■ Exercise directions
Retype the listing that follows, word for word.

■ Given material
________________________________________

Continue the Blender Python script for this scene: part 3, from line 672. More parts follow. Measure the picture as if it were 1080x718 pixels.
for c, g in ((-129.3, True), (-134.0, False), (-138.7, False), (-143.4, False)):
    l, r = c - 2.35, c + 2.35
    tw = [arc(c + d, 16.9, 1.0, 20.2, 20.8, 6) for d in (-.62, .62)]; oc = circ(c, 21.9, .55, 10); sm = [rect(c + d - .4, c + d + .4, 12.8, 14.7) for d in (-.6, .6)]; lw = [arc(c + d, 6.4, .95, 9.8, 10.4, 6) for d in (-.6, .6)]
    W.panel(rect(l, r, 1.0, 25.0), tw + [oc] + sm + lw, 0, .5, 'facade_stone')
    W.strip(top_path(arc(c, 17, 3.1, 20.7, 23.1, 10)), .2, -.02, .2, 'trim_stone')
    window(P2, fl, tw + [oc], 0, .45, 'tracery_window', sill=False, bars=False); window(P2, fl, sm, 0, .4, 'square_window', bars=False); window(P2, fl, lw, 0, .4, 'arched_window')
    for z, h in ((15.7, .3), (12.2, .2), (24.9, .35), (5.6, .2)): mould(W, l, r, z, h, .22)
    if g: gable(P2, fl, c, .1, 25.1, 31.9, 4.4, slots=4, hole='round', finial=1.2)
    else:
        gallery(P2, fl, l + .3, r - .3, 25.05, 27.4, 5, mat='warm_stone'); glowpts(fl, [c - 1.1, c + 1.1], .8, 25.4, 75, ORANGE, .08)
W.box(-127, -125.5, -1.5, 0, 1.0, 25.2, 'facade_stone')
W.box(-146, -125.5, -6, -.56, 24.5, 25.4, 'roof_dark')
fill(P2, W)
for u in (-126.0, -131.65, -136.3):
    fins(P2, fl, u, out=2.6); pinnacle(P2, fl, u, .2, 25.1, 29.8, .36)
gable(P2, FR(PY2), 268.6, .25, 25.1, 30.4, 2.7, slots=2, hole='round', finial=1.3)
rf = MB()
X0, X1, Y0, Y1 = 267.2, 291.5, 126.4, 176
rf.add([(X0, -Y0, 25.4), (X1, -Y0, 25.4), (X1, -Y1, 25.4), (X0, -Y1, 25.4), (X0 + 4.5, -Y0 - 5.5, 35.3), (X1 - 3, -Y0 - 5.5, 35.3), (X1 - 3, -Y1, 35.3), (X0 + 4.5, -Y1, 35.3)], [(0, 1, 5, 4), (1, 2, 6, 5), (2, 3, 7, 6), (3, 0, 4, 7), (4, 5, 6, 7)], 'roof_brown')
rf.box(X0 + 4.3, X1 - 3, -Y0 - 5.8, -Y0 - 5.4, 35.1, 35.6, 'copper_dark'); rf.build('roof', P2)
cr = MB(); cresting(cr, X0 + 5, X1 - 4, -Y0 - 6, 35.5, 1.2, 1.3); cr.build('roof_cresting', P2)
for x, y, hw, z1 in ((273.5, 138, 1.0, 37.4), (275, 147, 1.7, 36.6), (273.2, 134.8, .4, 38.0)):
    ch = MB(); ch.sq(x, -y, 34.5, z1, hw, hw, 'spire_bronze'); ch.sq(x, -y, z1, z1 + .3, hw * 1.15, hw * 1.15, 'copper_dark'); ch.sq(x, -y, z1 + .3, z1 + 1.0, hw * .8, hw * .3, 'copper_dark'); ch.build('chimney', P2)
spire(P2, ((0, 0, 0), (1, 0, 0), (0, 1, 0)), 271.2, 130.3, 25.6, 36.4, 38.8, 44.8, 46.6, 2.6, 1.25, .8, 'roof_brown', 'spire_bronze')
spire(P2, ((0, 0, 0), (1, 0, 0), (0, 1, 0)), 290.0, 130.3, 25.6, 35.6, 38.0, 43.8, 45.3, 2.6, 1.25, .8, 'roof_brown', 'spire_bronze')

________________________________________

■ Task result
Continue the Blender Python script for this scene: part 3, from line 672. More parts follow. Measure the picture as if it were 1080x718 pixels.
for c, g in ((-129.3, True), (-134.0, False), (-138.7, False), (-143.4, False)):
    l, r = c - 2.35, c + 2.35
    tw = [arc(c + d, 16.9, 1.0, 20.2, 20.8, 6) for d in (-.62, .62)]; oc = circ(c, 21.9, .55, 10); sm = [rect(c + d - .4, c + d + .4, 12.8, 14.7) for d in (-.6, .6)]; lw = [arc(c + d, 6.4, .95, 9.8, 10.4, 6) for d in (-.6, .6)]
    W.panel(rect(l, r, 1.0, 25.0), tw + [oc] + sm + lw, 0, .5, 'facade_stone')
    W.strip(top_path(arc(c, 17, 3.1, 20.7, 23.1, 10)), .2, -.02, .2, 'trim_stone')
    window(P2, fl, tw + [oc], 0, .45, 'tracery_window', sill=False, bars=False); window(P2, fl, sm, 0, .4, 'square_window', bars=False); window(P2, fl, lw, 0, .4, 'arched_window')
    for z, h in ((15.7, .3), (12.2, .2), (24.9, .35), (5.6, .2)): mould(W, l, r, z, h, .22)
    if g: gable(P2, fl, c, .1, 25.1, 31.9, 4.4, slots=4, hole='round', finial=1.2)
    else:
        gallery(P2, fl, l + .3, r - .3, 25.05, 27.4, 5, mat='warm_stone'); glowpts(fl, [c - 1.1, c + 1.1], .8, 25.4, 75, ORANGE, .08)
W.box(-127, -125.5, -1.5, 0, 1.0, 25.2, 'facade_stone')
W.box(-146, -125.5, -6, -.56, 24.5, 25.4, 'roof_dark')
fill(P2, W)
for u in (-126.0, -131.65, -136.3):
    fins(P2, fl, u, out=2.6); pinnacle(P2, fl, u, .2, 25.1, 29.8, .36)
gable(P2, FR(PY2), 268.6, .25, 25.1, 30.4, 2.7, slots=2, hole='round', finial=1.3)
rf = MB()
X0, X1, Y0, Y1 = 267.2, 291.5, 126.4, 176
rf.add([(X0, -Y0, 25.4), (X1, -Y0, 25.4), (X1, -Y1, 25.4), (X0, -Y1, 25.4), (X0 + 4.5, -Y0 - 5.5, 35.3), (X1 - 3, -Y0 - 5.5, 35.3), (X1 - 3, -Y1, 35.3), (X0 + 4.5, -Y1, 35.3)], [(0, 1, 5, 4), (1, 2, 6, 5), (2, 3, 7, 6), (3, 0, 4, 7), (4, 5, 6, 7)], 'roof_brown')
rf.box(X0 + 4.3, X1 - 3, -Y0 - 5.8, -Y0 - 5.4, 35.1, 35.6, 'copper_dark'); rf.build('roof', P2)
cr = MB(); cresting(cr, X0 + 5, X1 - 4, -Y0 - 6, 35.5, 1.2, 1.3); cr.build('roof_cresting', P2)
for x, y, hw, z1 in ((273.5, 138, 1.0, 37.4), (275, 147, 1.7, 36.6), (273.2, 134.8, .4, 38.0)):
    ch = MB(); ch.sq(x, -y, 34.5, z1, hw, hw, 'spire_bronze'); ch.sq(x, -y, z1, z1 + .3, hw * 1.15, hw * 1.15, 'copper_dark'); ch.sq(x, -y, z1 + .3, z1 + 1.0, hw * .8, hw * .3, 'copper_dark'); ch.build('chimney', P2)
spire(P2, ((0, 0, 0), (1, 0, 0), (0, 1, 0)), 271.2, 130.3, 25.6, 36.4, 38.8, 44.8, 46.6, 2.6, 1.25, .8, 'roof_brown', 'spire_bronze')
spire(P2, ((0, 0, 0), (1, 0, 0), (0, 1, 0)), 290.0, 130.3, 25.6, 35.6, 38.0, 43.8, 45.3, 2.6, 1.25, .8, 'roof_brown', 'spire_bronze')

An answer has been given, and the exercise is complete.